The race is due to be held on 22 April and will see some 37,000 runners descend on the capital to take part in an event that requires complex IT support. Marathon IT uses Citrix XenApp to deliver IT services from a data centre in Germany to its event support staff in London, and to approximately 400 journalists on the day.
The network supports the transfer of a number of applications including email, file sharing, web access, runner databases and event statistics.
However, Paul Hepburn, IT consultant at Marathon ITS, told Computerworld UK that it cannot purchase enterprise-grade bandwidth for the race, as there is not enough time to deploy it and it would only be used for a few days of the year.
“Some of the locations we are working at we don’t get access to until maybe two hours before the event, so that means we can’t go to a telco and buy a nice, big, fat pipe. There isn’t time to install it,” said Hepburn.
“The challenge for us networking people is moving quickly enough to support the development of new applications. Users always want applications to do more, the developers are developing them, and historically we have always been playing catch-up because we couldn’t keep up with the amount of bandwidth that was required.”
This year, for the first time, Marathon ITS has decided to deploy WAN optimization technology provided by Silver Peak. This includes network accceleration, which helps improve latency problems, network integrity to correct packet delivery loss issues and prioritise time sensitive traffic, and network memory to maximise WAN bandwidth utilisation.
The primary use for the Silver Peak technology is to aid the transmission of runner data from the race back to Marathon ITS’s data centre in Germany, and then on to event support staff and journalists in London.
Each runner is fitted with a radio frequency chip on a shoe, which is then energized by radio frequency antennae placed on the start line and every five kilometres throughout the race. The antennae transmit time information and runner data back to users.

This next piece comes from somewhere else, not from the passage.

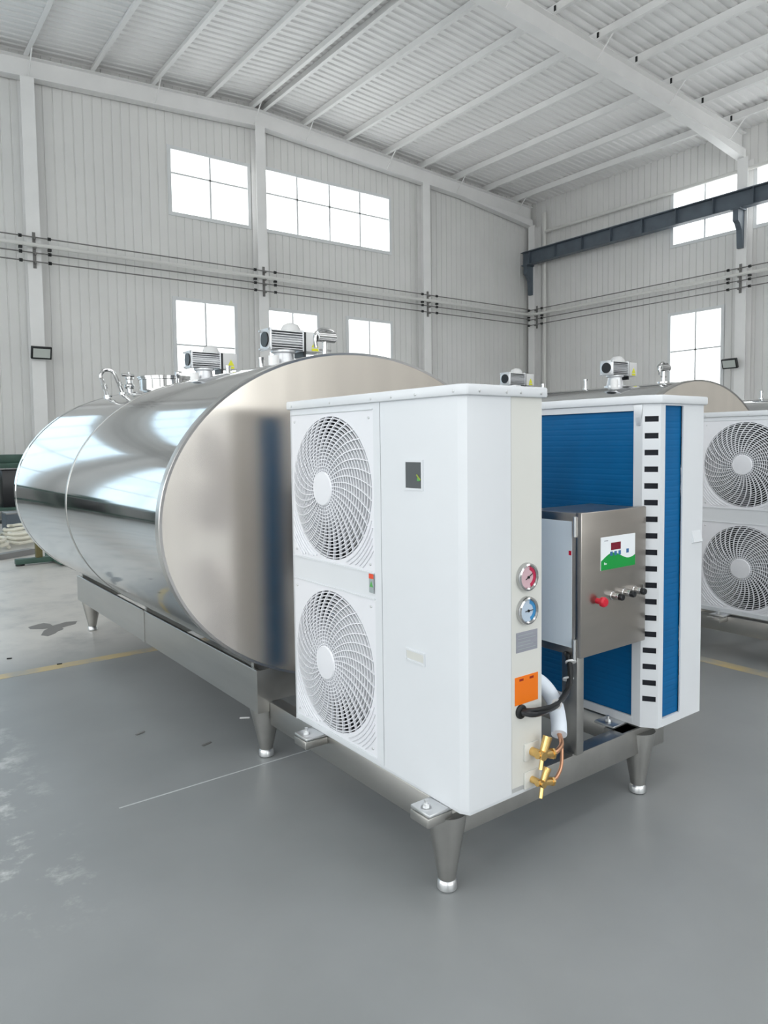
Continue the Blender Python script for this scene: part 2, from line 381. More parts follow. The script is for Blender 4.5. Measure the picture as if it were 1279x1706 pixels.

Hepburn claims that Silver Peak’s technology has enabled the event’s usual 10 Mbps connection to perform like a 100 Mbps connection, which he hopes will limit the number of drops in throughput that were occurring, and allow users to gain race information in real time.
“We were just getting by before with the bandwidth we had. Now we might even be able to consider VoIP applications or additional video services next year,” said Hepburn.
He added: “The reason we chose Silver Peak is because it has the ability to handle multiple applications and protocol. It is very good at compressing them all.
“There are a lot of other technologies out there, but we found in our testing is that Silver Peak’s competitors were excellent at compressing one or two applications, but couldn’t do all of them.”